'Dadchelor' Parties Give Fathers-to-Be the Pregnancy Attention They Deserve

LOL 11

pregnant belly kiss Pregnancy is basically the last time in a woman's life when everything is all about her. It's like the minute people see a protruding baby bump, they immediately rush to fawn all over the mom-to-be by pampering her, opening doors, telling her to relax and put her feet up -- and of course there's the whole baby shower thing.

I never really thought about it too much during my own pregnancy, but it's pretty easy to see where dads-to-be can wind up feeling a bit left out, like they really aren't part of the equation at all. And that's why I'm totally in favor of the growing trend of men having "Dadchelor parties" as a final send-off into parenthood from their buddies.

Yes, "Dadchelor" parties, as in bachelor parties for men who are about to embark on the journey of parenting and say goodbye to nights out with the boys forever. (Or at least until the kid is out of diapers.)

Ok, so what exactly happens at these popular male-bonding sessions? Well, it depends on the dude in question, I guess. Tori Spelling's husband, Dean McDermott, was thrown one of these shin-digs, and he and his friends went to a clay shooting range for some good old fashioned testosterone-filled fun. Of course, they also wound up making flower arrangements to take home to their families, so it's not like the entire day was centered around masculinity.

And while these Dadchelor parties seem to be gaining more stamina now that the Hollywood types have hopped on board, they've actually been around for a while. Last year, The Huffington Post did a piece on the phenomenon, and detailed a party of one dad-to-be whose send-off into fatherhood included a pub crawl around the city. And the dad who planned the booze fest summed up the reasoning for having the party perfectly: "Let's have one more night where responsible decisions don’t matter."

I guess that makes sense, as long as whatever "irresponsible decisions" are made are at least made within the realm of what is considered socially acceptable for married men. ('Nuff said.)

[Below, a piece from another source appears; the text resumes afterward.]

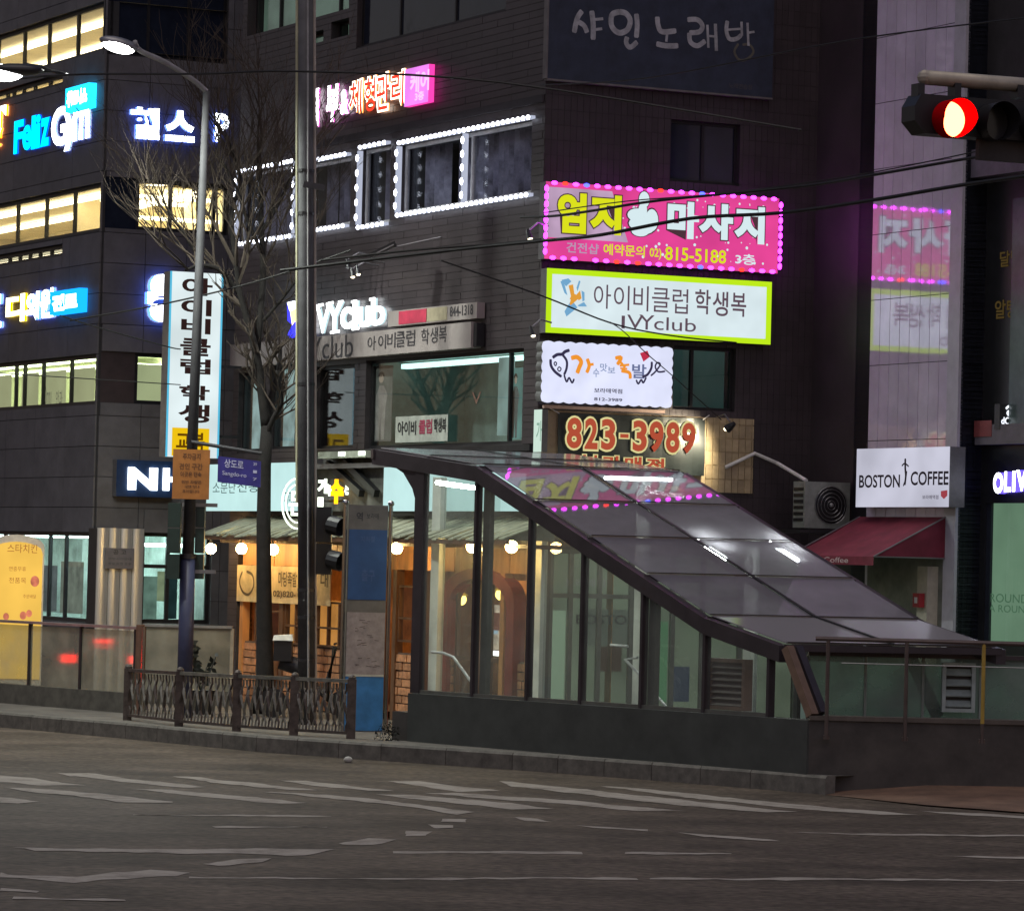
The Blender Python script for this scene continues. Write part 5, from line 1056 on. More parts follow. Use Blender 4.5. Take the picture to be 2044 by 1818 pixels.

If these Dadchelor parties had existed back when I was expecting my son, I would've been all for my husband having one and enjoying one last hurrah. Why shouldn't dads get to enjoy just as much fuss and attention as the moms? Isn't it better for them to get the party bug out of their system before the baby arrives as opposed to stumbling home drunk at three o'clock in the morning and being scolded for being out having fun while their wife has been up for hours trying to comfort a screaming baby?

What do you think -- does your man deserve a Dadchelor party? (And do you trust him to behave if he has one?)